_COLLECTED DATA_
--------------------

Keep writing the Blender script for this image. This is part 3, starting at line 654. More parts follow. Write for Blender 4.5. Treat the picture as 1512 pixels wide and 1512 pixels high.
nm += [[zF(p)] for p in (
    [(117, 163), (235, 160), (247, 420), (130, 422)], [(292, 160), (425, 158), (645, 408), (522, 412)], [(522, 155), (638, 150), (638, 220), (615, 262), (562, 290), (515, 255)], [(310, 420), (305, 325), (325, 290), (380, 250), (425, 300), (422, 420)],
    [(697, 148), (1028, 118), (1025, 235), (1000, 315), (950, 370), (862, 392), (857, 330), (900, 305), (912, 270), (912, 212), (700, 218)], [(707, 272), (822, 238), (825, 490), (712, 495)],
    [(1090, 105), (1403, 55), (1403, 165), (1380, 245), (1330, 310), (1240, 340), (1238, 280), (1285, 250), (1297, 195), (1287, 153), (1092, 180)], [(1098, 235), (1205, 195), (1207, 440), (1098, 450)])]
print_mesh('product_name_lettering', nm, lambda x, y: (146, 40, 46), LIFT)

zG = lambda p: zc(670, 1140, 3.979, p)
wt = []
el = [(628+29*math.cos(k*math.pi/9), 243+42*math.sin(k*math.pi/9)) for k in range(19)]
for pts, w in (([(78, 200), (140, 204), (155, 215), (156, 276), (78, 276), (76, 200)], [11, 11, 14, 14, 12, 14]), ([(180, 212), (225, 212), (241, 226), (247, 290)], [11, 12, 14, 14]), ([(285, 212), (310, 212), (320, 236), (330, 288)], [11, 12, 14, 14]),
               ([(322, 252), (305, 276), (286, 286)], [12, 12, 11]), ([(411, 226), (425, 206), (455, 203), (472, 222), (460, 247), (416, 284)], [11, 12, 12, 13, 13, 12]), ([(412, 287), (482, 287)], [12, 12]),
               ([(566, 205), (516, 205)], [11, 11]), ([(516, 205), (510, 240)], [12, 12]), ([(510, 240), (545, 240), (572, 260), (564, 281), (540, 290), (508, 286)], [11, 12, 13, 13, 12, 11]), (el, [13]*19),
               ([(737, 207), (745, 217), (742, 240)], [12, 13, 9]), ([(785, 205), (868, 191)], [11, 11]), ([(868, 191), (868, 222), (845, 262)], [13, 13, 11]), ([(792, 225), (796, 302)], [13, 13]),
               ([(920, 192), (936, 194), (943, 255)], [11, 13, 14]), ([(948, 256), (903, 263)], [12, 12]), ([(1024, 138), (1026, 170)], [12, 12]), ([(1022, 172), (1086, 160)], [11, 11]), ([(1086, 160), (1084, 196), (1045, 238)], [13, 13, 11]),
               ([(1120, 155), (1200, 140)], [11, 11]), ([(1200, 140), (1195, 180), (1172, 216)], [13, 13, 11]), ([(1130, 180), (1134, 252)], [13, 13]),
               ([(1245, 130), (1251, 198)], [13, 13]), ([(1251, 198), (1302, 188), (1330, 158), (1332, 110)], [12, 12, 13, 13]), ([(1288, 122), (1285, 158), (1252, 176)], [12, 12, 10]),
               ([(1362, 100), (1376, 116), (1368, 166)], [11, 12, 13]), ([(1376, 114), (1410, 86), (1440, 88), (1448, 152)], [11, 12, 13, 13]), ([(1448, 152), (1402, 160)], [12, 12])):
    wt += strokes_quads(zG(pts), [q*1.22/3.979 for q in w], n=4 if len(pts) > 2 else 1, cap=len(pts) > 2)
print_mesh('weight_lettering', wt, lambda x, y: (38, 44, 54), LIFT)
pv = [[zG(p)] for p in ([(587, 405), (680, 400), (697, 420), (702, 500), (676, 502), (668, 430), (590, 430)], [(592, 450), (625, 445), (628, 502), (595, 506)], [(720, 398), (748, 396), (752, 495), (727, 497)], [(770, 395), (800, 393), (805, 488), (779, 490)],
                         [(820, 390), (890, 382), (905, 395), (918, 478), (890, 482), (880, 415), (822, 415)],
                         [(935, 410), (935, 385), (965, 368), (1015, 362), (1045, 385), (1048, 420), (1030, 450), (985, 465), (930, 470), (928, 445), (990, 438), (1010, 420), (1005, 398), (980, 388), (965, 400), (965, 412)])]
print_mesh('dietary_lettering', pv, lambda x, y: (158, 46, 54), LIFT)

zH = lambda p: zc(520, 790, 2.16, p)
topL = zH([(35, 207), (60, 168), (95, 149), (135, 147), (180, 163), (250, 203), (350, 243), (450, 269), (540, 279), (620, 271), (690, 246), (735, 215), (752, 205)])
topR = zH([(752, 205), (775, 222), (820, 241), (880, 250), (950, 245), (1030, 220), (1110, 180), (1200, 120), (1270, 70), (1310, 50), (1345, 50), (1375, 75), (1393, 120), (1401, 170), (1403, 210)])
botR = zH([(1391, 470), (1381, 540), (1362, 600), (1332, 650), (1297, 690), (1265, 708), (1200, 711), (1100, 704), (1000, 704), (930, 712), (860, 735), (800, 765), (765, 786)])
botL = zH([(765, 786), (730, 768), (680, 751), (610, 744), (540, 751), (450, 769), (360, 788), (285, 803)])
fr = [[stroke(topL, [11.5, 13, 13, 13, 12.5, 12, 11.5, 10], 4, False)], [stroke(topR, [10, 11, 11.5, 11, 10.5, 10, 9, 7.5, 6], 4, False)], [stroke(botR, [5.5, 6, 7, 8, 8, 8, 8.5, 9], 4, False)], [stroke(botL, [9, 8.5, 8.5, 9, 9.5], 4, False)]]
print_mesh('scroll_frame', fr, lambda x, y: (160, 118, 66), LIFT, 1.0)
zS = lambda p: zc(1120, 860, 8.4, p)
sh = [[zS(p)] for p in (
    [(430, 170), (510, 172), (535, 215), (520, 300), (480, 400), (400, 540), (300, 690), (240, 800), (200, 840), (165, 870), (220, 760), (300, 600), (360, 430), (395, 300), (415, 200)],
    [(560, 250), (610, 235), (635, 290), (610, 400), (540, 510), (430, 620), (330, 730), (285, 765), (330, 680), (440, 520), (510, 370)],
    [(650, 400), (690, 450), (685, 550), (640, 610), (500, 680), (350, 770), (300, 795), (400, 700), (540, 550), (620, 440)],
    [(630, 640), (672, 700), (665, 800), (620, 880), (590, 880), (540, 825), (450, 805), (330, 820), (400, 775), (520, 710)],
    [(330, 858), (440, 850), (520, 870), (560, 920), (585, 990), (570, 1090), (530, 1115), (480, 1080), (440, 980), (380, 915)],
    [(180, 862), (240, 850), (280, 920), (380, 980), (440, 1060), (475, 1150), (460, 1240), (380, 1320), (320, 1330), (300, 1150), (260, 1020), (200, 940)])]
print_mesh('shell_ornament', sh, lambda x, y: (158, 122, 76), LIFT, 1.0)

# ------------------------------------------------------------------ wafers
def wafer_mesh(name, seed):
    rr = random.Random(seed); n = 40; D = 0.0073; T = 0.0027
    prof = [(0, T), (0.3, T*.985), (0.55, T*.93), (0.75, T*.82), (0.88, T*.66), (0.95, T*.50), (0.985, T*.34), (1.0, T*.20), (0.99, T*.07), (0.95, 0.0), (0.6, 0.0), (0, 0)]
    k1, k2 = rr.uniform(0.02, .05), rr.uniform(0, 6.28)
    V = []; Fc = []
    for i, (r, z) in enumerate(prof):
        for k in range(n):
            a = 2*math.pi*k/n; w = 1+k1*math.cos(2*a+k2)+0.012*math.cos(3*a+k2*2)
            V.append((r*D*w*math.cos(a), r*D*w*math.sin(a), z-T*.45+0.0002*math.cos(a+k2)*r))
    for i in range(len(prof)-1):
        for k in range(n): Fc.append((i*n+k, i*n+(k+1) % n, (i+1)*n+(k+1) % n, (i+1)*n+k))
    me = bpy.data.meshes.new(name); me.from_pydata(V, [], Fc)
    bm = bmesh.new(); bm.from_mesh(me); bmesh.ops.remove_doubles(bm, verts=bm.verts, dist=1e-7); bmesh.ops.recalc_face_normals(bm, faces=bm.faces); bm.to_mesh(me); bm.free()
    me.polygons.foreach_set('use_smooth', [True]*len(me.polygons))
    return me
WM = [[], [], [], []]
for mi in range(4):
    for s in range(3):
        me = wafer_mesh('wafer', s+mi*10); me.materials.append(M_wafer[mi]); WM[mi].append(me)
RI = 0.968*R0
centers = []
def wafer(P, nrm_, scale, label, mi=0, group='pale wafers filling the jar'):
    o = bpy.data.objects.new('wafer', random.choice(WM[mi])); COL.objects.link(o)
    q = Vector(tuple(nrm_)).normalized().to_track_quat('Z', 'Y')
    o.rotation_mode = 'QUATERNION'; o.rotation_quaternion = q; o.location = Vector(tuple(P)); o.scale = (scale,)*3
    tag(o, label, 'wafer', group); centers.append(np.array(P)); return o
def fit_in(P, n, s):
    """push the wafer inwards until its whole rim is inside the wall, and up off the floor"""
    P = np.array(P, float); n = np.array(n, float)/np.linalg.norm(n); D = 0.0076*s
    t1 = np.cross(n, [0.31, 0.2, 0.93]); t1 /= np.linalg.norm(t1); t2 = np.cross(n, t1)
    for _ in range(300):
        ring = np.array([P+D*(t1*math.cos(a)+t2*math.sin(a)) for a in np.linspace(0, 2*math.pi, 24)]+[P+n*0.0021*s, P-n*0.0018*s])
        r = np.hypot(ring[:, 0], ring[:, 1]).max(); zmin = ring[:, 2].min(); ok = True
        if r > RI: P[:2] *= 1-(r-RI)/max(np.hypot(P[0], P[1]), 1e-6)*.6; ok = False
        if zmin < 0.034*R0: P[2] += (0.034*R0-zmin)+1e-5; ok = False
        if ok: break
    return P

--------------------

_THE TASK_
Only the lines from the opening of the material through the line with "print_mesh('product_name_lettering', nm, lambda" should be echoed, exactly as written.

_WRITTEN RESPONSE_
Keep writing the Blender script for this image. This is part 3, starting at line 654. More parts follow. Write for Blender 4.5. Treat the picture as 1512 pixels wide and 1512 pixels high.
nm += [[zF(p)] for p in (
    [(117, 163), (235, 160), (247, 420), (130, 422)], [(292, 160), (425, 158), (645, 408), (522, 412)], [(522, 155), (638, 150), (638, 220), (615, 262), (562, 290), (515, 255)], [(310, 420), (305, 325), (325, 290), (380, 250), (425, 300), (422, 420)],
    [(697, 148), (1028, 118), (1025, 235), (1000, 315), (950, 370), (862, 392), (857, 330), (900, 305), (912, 270), (912, 212), (700, 218)], [(707, 272), (822, 238), (825, 490), (712, 495)],
    [(1090, 105), (1403, 55), (1403, 165), (1380, 245), (1330, 310), (1240, 340), (1238, 280), (1285, 250), (1297, 195), (1287, 153), (1092, 180)], [(1098, 235), (1205, 195), (1207, 440), (1098, 450)])]
print_mesh('product_name_lettering', nm, lambda x, y: (146, 40, 46), LIFT)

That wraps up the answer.